Distribution of this document is unlimited.
Fido and FidoNet are registered marks of Tom Jennings and Fido
Software.
The PATH line can be a more accurate source of information than
the SEEN-BY line to determine if a message is a duplicate. TosScan
with Circular PATH Protection (CPP) enabled will consider messages
that already have your address in them as duplicates. This works fine
in conferences that are distributed within one zone, but in
conferences spread across zones it can cause problems.
Unlike SEEN-BY lines, PATH lines are not stripped at the zone
gate, because they have a very important purpose: to be able to
determine the used echomail topology and troubleshooting, like finding
the cause of duplicate messages. Unfortunately this also means that if
a message is entered at 1:283/1 and my boss would be running TosScan
with CPP enabled, the message would be considered as a duplicate,
because "283/1" is already in the PATH lines.
If such messages are not deleted but stored in a duplicate
directory, you will of course notice this happen and disable CPP, but
you can't know if messages never reach your system because they were
deleted for the same reason by another node that had CPP enabled.
That's why I have the following proposal.

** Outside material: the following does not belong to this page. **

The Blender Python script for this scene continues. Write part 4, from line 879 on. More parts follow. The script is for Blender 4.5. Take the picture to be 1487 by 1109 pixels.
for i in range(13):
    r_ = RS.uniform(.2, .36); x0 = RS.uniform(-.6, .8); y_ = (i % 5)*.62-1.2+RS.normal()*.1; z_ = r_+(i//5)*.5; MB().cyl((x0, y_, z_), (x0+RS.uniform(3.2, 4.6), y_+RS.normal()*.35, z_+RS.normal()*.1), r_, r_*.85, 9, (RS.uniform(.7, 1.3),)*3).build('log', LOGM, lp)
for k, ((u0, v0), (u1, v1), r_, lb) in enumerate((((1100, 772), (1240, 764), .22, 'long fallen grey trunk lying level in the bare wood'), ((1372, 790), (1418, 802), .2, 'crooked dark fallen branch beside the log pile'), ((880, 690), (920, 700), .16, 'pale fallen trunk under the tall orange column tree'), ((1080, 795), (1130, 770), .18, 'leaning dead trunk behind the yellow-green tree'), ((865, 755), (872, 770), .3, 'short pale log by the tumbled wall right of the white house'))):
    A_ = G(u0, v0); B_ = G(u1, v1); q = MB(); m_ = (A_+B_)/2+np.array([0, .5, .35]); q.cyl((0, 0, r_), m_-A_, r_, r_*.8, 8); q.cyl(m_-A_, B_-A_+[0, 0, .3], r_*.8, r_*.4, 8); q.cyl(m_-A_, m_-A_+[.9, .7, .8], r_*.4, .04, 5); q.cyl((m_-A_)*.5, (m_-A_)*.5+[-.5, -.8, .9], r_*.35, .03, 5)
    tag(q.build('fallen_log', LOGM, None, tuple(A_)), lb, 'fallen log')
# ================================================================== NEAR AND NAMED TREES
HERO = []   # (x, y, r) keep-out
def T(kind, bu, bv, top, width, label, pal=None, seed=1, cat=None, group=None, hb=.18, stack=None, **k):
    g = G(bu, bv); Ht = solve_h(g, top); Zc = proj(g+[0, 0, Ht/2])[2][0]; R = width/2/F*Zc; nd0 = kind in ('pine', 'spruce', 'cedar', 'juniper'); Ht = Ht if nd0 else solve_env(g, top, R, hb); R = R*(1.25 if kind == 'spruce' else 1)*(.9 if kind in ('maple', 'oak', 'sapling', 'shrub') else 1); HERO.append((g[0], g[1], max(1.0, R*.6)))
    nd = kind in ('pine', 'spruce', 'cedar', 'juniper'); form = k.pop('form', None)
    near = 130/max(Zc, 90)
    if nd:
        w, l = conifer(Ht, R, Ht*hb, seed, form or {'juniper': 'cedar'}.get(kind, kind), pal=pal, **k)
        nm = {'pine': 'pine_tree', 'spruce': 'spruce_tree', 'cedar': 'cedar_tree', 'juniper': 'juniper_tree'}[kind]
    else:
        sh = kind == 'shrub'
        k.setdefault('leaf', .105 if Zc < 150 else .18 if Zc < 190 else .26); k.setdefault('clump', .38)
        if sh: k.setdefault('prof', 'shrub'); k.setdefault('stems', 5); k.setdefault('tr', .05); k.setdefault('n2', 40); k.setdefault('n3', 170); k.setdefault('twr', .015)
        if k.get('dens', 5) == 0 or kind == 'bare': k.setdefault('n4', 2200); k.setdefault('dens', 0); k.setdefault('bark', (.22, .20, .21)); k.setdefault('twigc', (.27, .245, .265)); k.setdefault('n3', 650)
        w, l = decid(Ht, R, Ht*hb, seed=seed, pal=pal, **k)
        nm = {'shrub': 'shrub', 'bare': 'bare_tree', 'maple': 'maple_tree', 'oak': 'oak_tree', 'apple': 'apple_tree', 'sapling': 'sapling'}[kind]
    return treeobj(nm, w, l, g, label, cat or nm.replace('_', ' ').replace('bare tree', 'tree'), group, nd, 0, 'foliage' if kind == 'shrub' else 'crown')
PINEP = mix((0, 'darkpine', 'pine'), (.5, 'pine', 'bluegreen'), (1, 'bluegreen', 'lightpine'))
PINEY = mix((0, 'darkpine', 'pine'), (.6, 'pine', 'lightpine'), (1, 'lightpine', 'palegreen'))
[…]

If a message travels
from one zone to another, the zone gateway should move all information
in the current PATH lines to kludge lines with the following format:
^aZPTH: <origin zone>:<old path info>
The receiving system in the destination zone creates a new PATH
with his address in it.
There is no need to support or allow 4D addresses in the ZPTH,
since it is only supplements the existing PATH lines.
Simple sample
-------------
A message originating at 1:154/40 arrives at 1:260/340...
^aPATH: 154/40 970 9 157/200 265/7 13/13 260/340
...and is sent to Europe. This is how I would see it:
^aZPTH: 1:154/40 970 9 157/200 265/7 13/13 260/340
^aPATH: 310/11 507/1 512/0 280/0 283/1
Now suppose that 283/1 would gate it to zone 3, it would look
like this when it gets there:
^aZPTH: 1:154/40 970 9 157/200 265/7 13/13 260/340
^aZPTH: 2:310/11 507/1 512/0 280/0 283/1
The receiving node in zone 3 now creates a new PATH line with
his address in it.
Advantages
----------
1) It enables Circular PATH Protection (CPP) on conferences that
travel across zones without the risk of messages that are
erroneous considered as duplicates and deleted.

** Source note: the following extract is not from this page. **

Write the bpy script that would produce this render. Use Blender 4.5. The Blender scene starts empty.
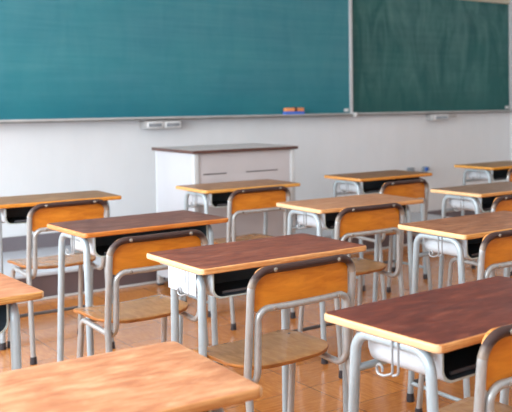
import bpy, bmesh, math, random
from mathutils import Vector, Matrix
random.seed(7)
PI = math.pi
COL = bpy.context.scene.collection

# ------------------------------------------------------------------ helpers
def link(name, bm, mats, parent=None, smooth=True, angle=40):
    me = bpy.data.meshes.new(name)
    bmesh.ops.recalc_face_normals(bm, faces=bm.faces[:])
    bm.to_mesh(me); bm.free()
    if not isinstance(mats, (list, tuple)): mats = [mats]
    for m in mats: me.materials.append(m)
    if smooth:
        for p in me.polygons: p.use_smooth = True
        me.set_sharp_from_angle(angle=math.radians(angle))
    o = bpy.data.objects.new(name, me); COL.objects.link(o)
    if parent: o.parent = parent
    return o

def tag(o, label=None, cat=None, group=None, kind=None):
    if label: o['label'] = label
    if cat: o['category'] = cat
    if group: o['group'] = group
    if kind: o['kind'] = kind
    return o

def thing(name, label, cat, loc=(0, 0, 0), rz=0, group=None):
    o = bpy.data.objects.new(name, None); COL.objects.link(o)
    o.empty_display_size = .1
    o.location = loc; o.rotation_euler = (0, 0, rz)
    return tag(o, label, cat, group)

def dup(root, loc, rz, label, group=None):
    r = root.copy(); COL.objects.link(r); r.location = loc; r.rotation_euler = (0, 0, rz)
    r['label'] = label
    if group: r['group'] = group
    for ch in list(root.children):
        c = ch.copy(); COL.objects.link(c); c.parent = r
        for g in list(ch.children):
            d = g.copy(); COL.objects.link(d); d.parent = c
    return r

def box(bm, x0, x1, y0, y1, z0, z1, mi=0, bevel=0, seg=2):
    vs = [bm.verts.new((x, y, z)) for x in (x0, x1) for y in (y0, y1) for z in (z0, z1)]
    F = [(0, 1, 3, 2), (4, 6, 7, 5), (0, 4, 5, 1), (2, 3, 7, 6), (0, 2, 6, 4), (1, 5, 7, 3)]
    fs = [bm.faces.new([vs[i] for i in f]) for f in F]
    for f in fs: f.material_index = mi
    if bevel:
        es = {e for f in fs for e in f.edges}
        r = bmesh.ops.bevel(bm, geom=list(es), offset=bevel, segments=seg, affect='EDGES', profile=.5)
        for f in r['faces']: f.material_index = mi
    return fs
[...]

2) A zone gate can optionally parse the ZPTH lines to see if his
zone or the destination zone has already seen the message (CZP,
Circular ZPATH Protection), which means a duplicate message will
never go to another zone. Ofcourse this could only be used if it
sure that messages shouldn't re-enter a zone.

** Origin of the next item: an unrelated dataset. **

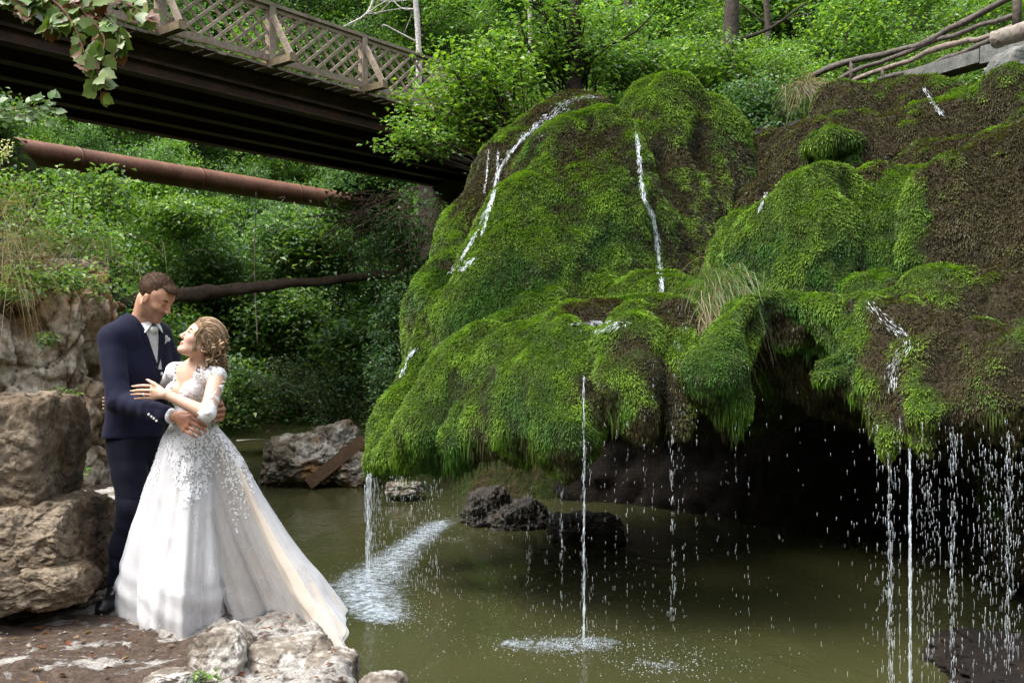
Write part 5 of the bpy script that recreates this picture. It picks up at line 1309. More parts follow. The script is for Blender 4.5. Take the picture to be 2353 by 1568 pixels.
def hard(Fd, d): Fd.F = np.maximum(Fd.F, d.astype(f32))
Jk = T.copy(); hard(Jk, -np.maximum(vin, front) ); hard(Jk, -zh)
# open the neck
nk = Field.__new__(Field); nk.lo, nk.h, nk.ax = T.lo, T.h, T.ax; nk.F = np.full_like(T.F, 1.0); nk.cap(NB + [0, 0, -.03], NB + [.02, 0, .12], .073, .076)
hard(Jk, -nk.F)
def wrinkle(pts_a, pts_b):
    def fn(v):
        d = np.zeros(len(v))
        for a, b, amp, fr, w in pts_b:
            ax = nrm(b - a); t = (v - a) @ ax; rr = np.linalg.norm(v - a - t[:, None] * ax, axis=1)
            d += amp * np.sin(t * fr + 2 * vnoise(v * 9, 3)) * np.exp(-(rr / w) ** 2 * .5) * ((t > -.02) & (t < np.linalg.norm(b - a) + .03))
        return d + fbm(v * [1, 1, .6] + v[:, [2, 0, 1]] * .5, 8, 3, 9) * .009
    return fn
Jk.chain([SR, J['elR'], J['wrR'] * .88 + J['elR'] * .12], [.069, .060, .044], .03); Jk.chain([SL, J['elL'], J['wrL'] * .85 + J['elL'] * .15], [.069, .058, .044], .03)
mk = J['elR']; jk = fieldobj(Jk, 'jacket', M_SUIT, groom, 2, .4, disp=wrinkle(None, [(SR + [0, 0, -.12], J['elR'], .0016, 70, .07), (J['elR'] + [0, 0, .01], J['wrR'], .0022, 95, .06)]))
vt, ft = Tt.nets(); tbv = BVHTree.FromPolygons([tuple(a) for a in vt], ft.tolist())
def chest(lat, zz, off):
    h_ = tbv.ray_cast(Vector(cc0 + GL * lat + [0, 0, zz] + GF * .35), Vector(-GF)); 
    return (np.array(h_[0]) if h_[0] is not None else cc0 + GL * lat + [0, 0, zz]) + GF * off
lo_, hi_ = cc0 - .25, cc0 + [.25, .25, .3]
for sg in (-1, 1):
    mb = MB(); nt2, nw = 40, 7; V = []
    for a in range(nt2):
        tt = a / (nt2 - 1) * .93; zz = za + (zt - za) * tt; yc_ = .030 - .028 * tt; h0 = .078 * tt
        wd_ = .050 * min(1, tt * 1.9 + .05) * (1 if tt < .70 else (.58 if tt < .76 else .92 - (tt - .76) * 1.2))
        for b_ in range(nw):
            u_ = b_ / (nw - 1); V.append(chest(yc_ + sg * (h0 - .003 + wd_ * u_), zz + (wd_ * u_ * .55 if .5 < tt < .72 else 0), .0065 - .002 * u_))
    V = np.array(V); V2 = V - GF * .009; f_ = GRIDF(nt2, nw); f_ = f_ if sg > 0 else f_[:, ::-1]
    mb.add(np.concatenate([V, V2]), np.concatenate([f_, f_[:, ::-1] + len(V)] + [np.array([[q, q + nw, q + nw + len(V), q + len(V)] for q in range(b0, (nt2 - 1) * nw, nw)]) for b0 in (0, nw - 1)]))
    mb.obj('lapel', M_SUIT, jk, True)
# shirt, collar, tie
Sh = Tt.copy(); Sh.F = Sh.F + .010; hard(Sh, (np.abs(y - .02) - .10)); hard(Sh, front); hard(Sh, -(z - za + .03))
Sh = sub(Sh, lo_, hi_); Sh.cap(NB + [.006, 0, -.02], NB + [.020, 0, .058], .074, .067, .01)
sh = fieldobj(Sh, 'shirt', M_SHIRT, groom, 1, .3)
mb = MB()      # collar wings
kx = gP(.03, 0, -.1); kn_ = cc0 + GR[0] * .112 + GR[1] * .016 + GR[2] * (zt - .095)
for sg in (-1, 1):
    a0 = NB + [.02, 0, .058] + GL * sg * .062 + GF * .015; a1 = NB + [.02, 0, .03] + GL * sg * .075 + GF * .02; a2 = kn_ + GL * sg * .055 + [0, 0, -.028]; a3 = kn_ + GL * sg * .008 + [0, 0, .022]
    V = np.array([a0, a1, a2, a3]); V = np.concatenate([V, V + GF * .005 + GL * sg * .002]); mb.add(V, np.array([[0, 1, 2, 3], [7, 6, 5, 4], [0, 4, 5, 1], [1, 5, 6, 2], [2, 6, 7, 3], [3, 7, 4, 0]]))
mb.obj('collar', M_SHIRT, sh, False)
Ti = Tt.copy(); Ti.F = Ti.F + .0015; hard(Ti, np.abs(y - yc) - (.020 + .014 * np.clip(1.1 - t_, 0, 1))); hard(Ti, front); hard(Ti, -(z - za + .01)); hard(Ti, (z - zt + .10)); Ti = sub(Ti, lo_, hi_)
Ti.ell(kn_ + [0, 0, -.012], (.022, .027, .022), GR, .012)
fieldobj(Ti, 'tie', M_TIE, groom, 1, .3)
def blob(mb, c, r, R=None, col=(.8, .8, .8)):
    D_, Q_ = cube_sphere(4); q = D_ * np.asarray(r); q = q @ (R if R is not None else np.eye(3)); mb.add(q + c, Q_, col)
TBV = None
def surf_of(o): me = o.data; v = np.empty(len(me.vertices) * 3, f32); me.vertices.foreach_get('co', v); return BVHTree.FromPolygons([tuple(a) for a in v.reshape(-1, 3).astype(float)], [tuple(p.vertices) for p in me.polygons])
jb = surf_of(jk)
def on(bv, px, py, off=.004):
    o = Vector((0, 0, CAMZ)); dr_ = Vector(((px - 1176) / F, 1, -(py - 784) / F)).normalized(); h_ = bv.ray_cast(o, dr_)
    return None if h_[0] is None else np.array(h_[0] + h_[1] * off)
for (px, py) in [(370, 858), (343, 951), (349, 956), (355, 960), (361, 965)]:
    p = on(jb, px, py)
    if p is not None: mb = MB(); blob(mb, p, (.0065, .0035, .0065) if px != 370 else (.009, .004, .009), None, (.75, .74, .72)); mb.obj('button', M_BUT, jk)
p = on(jb, 380, 786)
if p is not None:
    mb = MB(); gg = np.random.default_rng(4)
    for k in range(9): blob(mb, p + np.array([gg.normal(0, .009), -.004, gg.normal(.006, .014)]), (.010, .005, .012), None, (.8, .8, .8))
    mb.obj('pocket_square', M_SHIRT, jk)
# shirt cuff
mb = MB(); ax = nrm(J['wrR'] - J['elR']); c = J['wrR'] - ax * .018; tube(mb, [c - ax * .02, c + ax * .012], [.039, .037], 20); mb.obj('cuff', M_SHIRT, sh)
# trousers
lo, hi = BOX(np.array([J[k] for k in ('hipR', 'knR', 'anR', 'hipL', 'knL', 'anL')]), .15)
Tr = Field(lo, hi, .006); Tr.cap(TC[3] + [0.01, 0, .02], TC[3] + [.01, 0, -.08], .150, .14, .03, fl=(GF, .68))
aR = J['anR'] + [-.004, 0, -.01]
Tr.chain([J['hipR'] + [-.012, 0, -.03], W(298, 1090, 5.37), J['knR'], W(281, 1255, 5.36), aR], [.100, .088, .070, .066, .056], .03, fl=((0, 1, 0), .95)); Tr.chain([J['hipL'], J['knL'], J['anL']], [.10, .073, .058], .03)
fieldobj(Tr, 'trousers', M_TROU, groom, 1, .4, disp=wrinkle(None, [(W(292, 1150, 5.3), W(284, 1230, 5.3), .004, 60, .07), (W(272, 1290, 5.3), aR, .004, 70, .07)]))
for an, dx in ((J['anR'], -.012), (J['anL'], .03)):
    S = Field(an + [-.12, -.26, -.16], an + [.12, .12, .06], .005); z0 = 1.0
    hl_ = np.array([an[0], an[1] + .03, z0 + .045]); to = np.array([an[0] + dx, an[1] - .155, z0 + .038])
    S.cap(hl_, to, .042, .040, .01, fl=((0, 0, 1), .95)); S.cap(hl_ + [0, 0, .03], an + [0, -.03, -.02], .040, .045, .03); S.cap(to, to + [dx * .2, -.035, -.008], .038, .030, .015, fl=((0, 0, 1), .8))
    so_ = S.copy(); X_, Y_, Z_ = S.grid(); S.F = np.maximum(S.F, (z0 + .016 - Z_ + 0 * X_ + 0 * Y_).astype(f32)); s1 = fieldobj(S, 'shoe', M_SHOE, groom, 1, .3)
    so_.F = np.maximum(np.maximum(so_.F - .004, (Z_ - (z0 + .017) + 0 * X_ + 0 * Y_).astype(f32)), (z0 - .002 - Z_ + 0 * X_ + 0 * Y_).astype(f32)); fieldobj(so_, 'sole', M_SHOE, s1, 0)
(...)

3) You get a much better view on the used echomail topology,
sometimes it is very hard to see where a message goes from one
zone to another.
4) It will not screw up with any echomail processor as long as they
ignore unknown kludges. Only nodes gating echomail from one zone
to another would need to have a processor that supports the ZPTH
kludge.
5) It will hardly increase the size of compressed mail archives.